Brief :: Return all of the data exactly as written, without the pictures.

Data excerpt ::

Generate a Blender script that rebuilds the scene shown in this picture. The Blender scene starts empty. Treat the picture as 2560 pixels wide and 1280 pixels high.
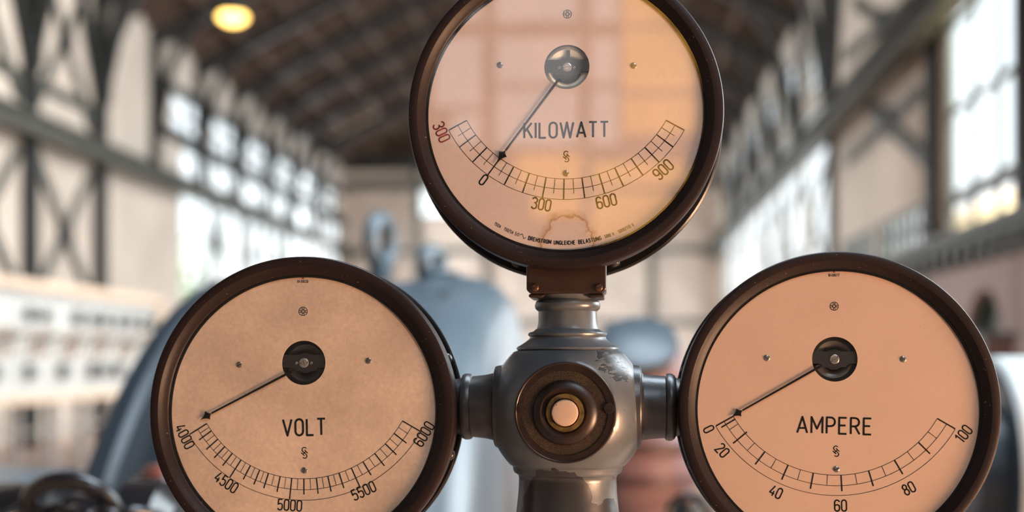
import bpy, math, random
from mathutils import Vector, Matrix
random.seed(7)
S = bpy.context.scene
COL = S.collection
rad = math.radians
pi = math.pi

# ------------------------------------------------------------------ camera
F = 3125.0                      # focal length in pixels of the 2560 frame
VPX, HOR = 1530.0, 900.0        # vanishing point of the hall axis, horizon row
TH = math.atan((VPX - 1280) / F)
CAM = Vector((0, -1.25, 1.5))
FW = Vector((-math.sin(TH), math.cos(TH), 0))
RT = Vector((math.cos(TH), math.sin(TH), 0))
UP = Vector((0, 0, 1))

def ray(px, py):
    return FW + RT * ((px - 1280) / F) + UP * ((HOR - py) / F)

def P(px, py, Y):
    d = ray(px, py)
    return CAM + d * ((Y - CAM.y) / d.y)

def PX(px, py, X):
    d = ray(px, py)
    return CAM + d * ((X - CAM.x) / d.x)

cd = bpy.data.cameras.new('camera')
cam = bpy.data.objects.new('camera', cd)
COL.objects.link(cam)
cam.location = CAM
cam.rotation_euler = (pi / 2, 0, TH)
cd.sensor_width = 36
cd.lens = F / 2560 * 36
cd.shift_y = (HOR - 640) / 2560
cd.clip_start = 0.05
cd.clip_end = 300
cd.dof.use_dof = True
cd.dof.focus_distance = 1.255
cd.dof.aperture_fstop = 2.15
cd.dof.aperture_blades = 0
S.camera = cam

# ------------------------------------------------------------------ materials
MATS = {}

def nodes_of(m):
    m.use_nodes = True
    return m.node_tree.nodes, m.node_tree.links

def rgba(c):
    return (c[0], c[1], c[2], 1)

def pm(name, col, rough=.5, metal=0., var=.12, scale=8., bump=0., bscale=120., spec=.5, col2=None, specks=None, coat=0.):
    """procedural painted / cast surface: noise mottling, optional bump, optional small specks"""
    m = bpy.data.materials.new(name)
    n, l = nodes_of(m)
    b = n['Principled BSDF']
    tc = n.new('ShaderNodeTexCoord')
    nz = n.new('ShaderNodeTexNoise')
    nz.inputs['Scale'].default_value = scale
    nz.inputs['Detail'].default_value = 5
    l.new(tc.outputs['Object'], nz.inputs['Vector'])
    rp = n.new('ShaderNodeValToRGB')
    c2 = col2 or tuple(max(0, c * (1 - var)) for c in col)
    c1 = col if col2 else tuple(min(1, c * (1 + var)) for c in col)
    rp.color_ramp.elements[0].color = rgba(c2)
    rp.color_ramp.elements[1].color = rgba(c1)
    rp.color_ramp.elements[0].position = .35
    rp.color_ramp.elements[1].position = .65
    l.new(nz.outputs['Fac'], rp.inputs['Fac'])
    out = rp.outputs['Color']
    if specks:
        sc, thr, scol = specks
        n2 = n.new('ShaderNodeTexNoise')
        n2.inputs['Scale'].default_value = sc
        n2.inputs['Detail'].default_value = 1
        l.new(tc.outputs['Object'], n2.inputs['Vector'])
        r2 = n.new('ShaderNodeValToRGB')
        r2.color_ramp.elements[0].position = thr
        r2.color_ramp.elements[1].position = thr + .03
        l.new(n2.outputs['Fac'], r2.inputs['Fac'])
        mx = n.new('ShaderNodeMix')
        mx.data_type = 'RGBA'
        l.new(r2.outputs['Color'], mx.inputs[0])
        l.new(out, mx.inputs[6])
        mx.inputs[7].default_value = rgba(scol)
        out = mx.outputs[2]
    l.new(out, b.inputs['Base Color'])
    b.inputs['Roughness'].default_value = rough
    b.inputs['Metallic'].default_value = metal
    b.inputs['Specular IOR Level'].default_value = spec
    b.inputs['Coat Weight'].default_value = coat
    if bump:
        nb = n.new('ShaderNodeTexNoise')
        nb.inputs['Scale'].default_value = bscale
        nb.inputs['Detail'].default_value = 3
        l.new(tc.outputs['Object'], nb.inputs['Vector'])
        bp = n.new('ShaderNodeBump')
        bp.inputs['Strength'].default_value = bump
        bp.inputs['Distance'].default_value = .002
        l.new(nb.outputs['Fac'], bp.inputs['Height'])
        l.new(bp.outputs['Normal'], b.inputs['Normal'])
    return m

def emit(name, col, st):
    m = bpy.data.materials.new(name)
    n, l = nodes_of(m)
    n.remove(n['Principled BSDF'])
    e = n.new('ShaderNodeEmission')
    e.inputs['Color'].default_value = rgba(col)
    e.inputs['Strength'].default_value = st
    l.new(e.outputs[0], n['Material Output'].inputs['Surface'])
    return m

def glass(name, tint=(1, 1, 1), k=2.0, rough=0.0):
    """thin pane: straight-through transparency with a Fresnel reflection from its two faces"""
    m = bpy.data.materials.new(name)
    n, l = nodes_of(m)
    n.remove(n['Principled BSDF'])
    t = n.new('ShaderNodeBsdfTransparent')
    t.inputs['Color'].default_value = rgba(tint)
    g = n.new('ShaderNodeBsdfGlossy')
    g.inputs['Roughness'].default_value = rough
    f = n.new('ShaderNodeFresnel')
    ge = n.new('ShaderNodeNewGeometry')
    mr = n.new('ShaderNodeMapRange')          # the pane is thin: both faces see the same refractive step
    mr.inputs['To Min'].default_value = 1.5
    mr.inputs['To Max'].default_value = 1 / 1.5
    l.new(ge.outputs['Backfacing'], mr.inputs['Value'])
    l.new(mr.outputs[0], f.inputs['IOR'])
    mu = n.new('ShaderNodeMath')
    mu.operation = 'MULTIPLY'
    mu.use_clamp = True
    mu.inputs[1].default_value = k
    l.new(f.outputs[0], mu.inputs[0])
    mx = n.new('ShaderNodeMixShader')
    l.new(mu.outputs[0], mx.inputs[0])
    l.new(t.outputs[0], mx.inputs[1])
    l.new(g.outputs[0], mx.inputs[2])
    l.new(mx.outputs[0], n['Material Output'].inputs['Surface'])
    return m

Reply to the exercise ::
Generate a Blender script that rebuilds the scene shown in this picture. The Blender scene starts empty. Treat the picture as 2560 pixels wide and 1280 pixels high.
import bpy, math, random
from mathutils import Vector, Matrix
random.seed(7)
S = bpy.context.scene
COL = S.collection
rad = math.radians
pi = math.pi

# ------------------------------------------------------------------ camera
F = 3125.0                      # focal length in pixels of the 2560 frame
VPX, HOR = 1530.0, 900.0        # vanishing point of the hall axis, horizon row
TH = math.atan((VPX - 1280) / F)
CAM = Vector((0, -1.25, 1.5))
FW = Vector((-math.sin(TH), math.cos(TH), 0))
RT = Vector((math.cos(TH), math.sin(TH), 0))
UP = Vector((0, 0, 1))

def ray(px, py):
    return FW + RT * ((px - 1280) / F) + UP * ((HOR - py) / F)

def P(px, py, Y):
    d = ray(px, py)
    return CAM + d * ((Y - CAM.y) / d.y)

def PX(px, py, X):
    d = ray(px, py)
    return CAM + d * ((X - CAM.x) / d.x)

cd = bpy.data.cameras.new('camera')
cam = bpy.data.objects.new('camera', cd)
COL.objects.link(cam)
cam.location = CAM
cam.rotation_euler = (pi / 2, 0, TH)
cd.sensor_width = 36
cd.lens = F / 2560 * 36
cd.shift_y = (HOR - 640) / 2560
cd.clip_start = 0.05
cd.clip_end = 300
cd.dof.use_dof = True
cd.dof.focus_distance = 1.255
cd.dof.aperture_fstop = 2.15
cd.dof.aperture_blades = 0
S.camera = cam

# ------------------------------------------------------------------ materials
MATS = {}

def nodes_of(m):
    m.use_nodes = True
    return m.node_tree.nodes, m.node_tree.links

def rgba(c):
    return (c[0], c[1], c[2], 1)

def pm(name, col, rough=.5, metal=0., var=.12, scale=8., bump=0., bscale=120., spec=.5, col2=None, specks=None, coat=0.):
    """procedural painted / cast surface: noise mottling, optional bump, optional small specks"""
    m = bpy.data.materials.new(name)
    n, l = nodes_of(m)
    b = n['Principled BSDF']
    tc = n.new('ShaderNodeTexCoord')
    nz = n.new('ShaderNodeTexNoise')
    nz.inputs['Scale'].default_value = scale
    nz.inputs['Detail'].default_value = 5
    l.new(tc.outputs['Object'], nz.inputs['Vector'])
    rp = n.new('ShaderNodeValToRGB')
    c2 = col2 or tuple(max(0, c * (1 - var)) for c in col)
    c1 = col if col2 else tuple(min(1, c * (1 + var)) for c in col)
    rp.color_ramp.elements[0].color = rgba(c2)
    rp.color_ramp.elements[1].color = rgba(c1)
    rp.color_ramp.elements[0].position = .35
    rp.color_ramp.elements[1].position = .65
    l.new(nz.outputs['Fac'], rp.inputs['Fac'])
    out = rp.outputs['Color']
    if specks:
        sc, thr, scol = specks
        n2 = n.new('ShaderNodeTexNoise')
        n2.inputs['Scale'].default_value = sc
        n2.inputs['Detail'].default_value = 1
        l.new(tc.outputs['Object'], n2.inputs['Vector'])
        r2 = n.new('ShaderNodeValToRGB')
        r2.color_ramp.elements[0].position = thr
        r2.color_ramp.elements[1].position = thr + .03
        l.new(n2.outputs['Fac'], r2.inputs['Fac'])
        mx = n.new('ShaderNodeMix')
        mx.data_type = 'RGBA'
        l.new(r2.outputs['Color'], mx.inputs[0])
        l.new(out, mx.inputs[6])
        mx.inputs[7].default_value = rgba(scol)
        out = mx.outputs[2]
    l.new(out, b.inputs['Base Color'])
    b.inputs['Roughness'].default_value = rough
    b.inputs['Metallic'].default_value = metal
    b.inputs['Specular IOR Level'].default_value = spec
    b.inputs['Coat Weight'].default_value = coat
    if bump:
        nb = n.new('ShaderNodeTexNoise')
        nb.inputs['Scale'].default_value = bscale
        nb.inputs['Detail'].default_value = 3
        l.new(tc.outputs['Object'], nb.inputs['Vector'])
        bp = n.new('ShaderNodeBump')
        bp.inputs['Strength'].default_value = bump
        bp.inputs['Distance'].default_value = .002
        l.new(nb.outputs['Fac'], bp.inputs['Height'])
        l.new(bp.outputs['Normal'], b.inputs['Normal'])
    return m

def emit(name, col, st):
    m = bpy.data.materials.new(name)
    n, l = nodes_of(m)
    n.remove(n['Principled BSDF'])
    e = n.new('ShaderNodeEmission')
    e.inputs['Color'].default_value = rgba(col)
    e.inputs['Strength'].default_value = st
    l.new(e.outputs[0], n['Material Output'].inputs['Surface'])
    return m

def glass(name, tint=(1, 1, 1), k=2.0, rough=0.0):
    """thin pane: straight-through transparency with a Fresnel reflection from its two faces"""
    m = bpy.data.materials.new(name)
    n, l = nodes_of(m)
    n.remove(n['Principled BSDF'])
    t = n.new('ShaderNodeBsdfTransparent')
    t.inputs['Color'].default_value = rgba(tint)
    g = n.new('ShaderNodeBsdfGlossy')
    g.inputs['Roughness'].default_value = rough
    f = n.new('ShaderNodeFresnel')
    ge = n.new('ShaderNodeNewGeometry')
    mr = n.new('ShaderNodeMapRange')          # the pane is thin: both faces see the same refractive step
    mr.inputs['To Min'].default_value = 1.5
    mr.inputs['To Max'].default_value = 1 / 1.5
    l.new(ge.outputs['Backfacing'], mr.inputs['Value'])
    l.new(mr.outputs[0], f.inputs['IOR'])
    mu = n.new('ShaderNodeMath')
    mu.operation = 'MULTIPLY'
    mu.use_clamp = True
    mu.inputs[1].default_value = k
    l.new(f.outputs[0], mu.inputs[0])
    mx = n.new('ShaderNodeMixShader')
    l.new(mu.outputs[0], mx.inputs[0])
    l.new(t.outputs[0], mx.inputs[1])
    l.new(g.outputs[0], mx.inputs[2])
    l.new(mx.outputs[0], n['Material Output'].inputs['Surface'])
    return m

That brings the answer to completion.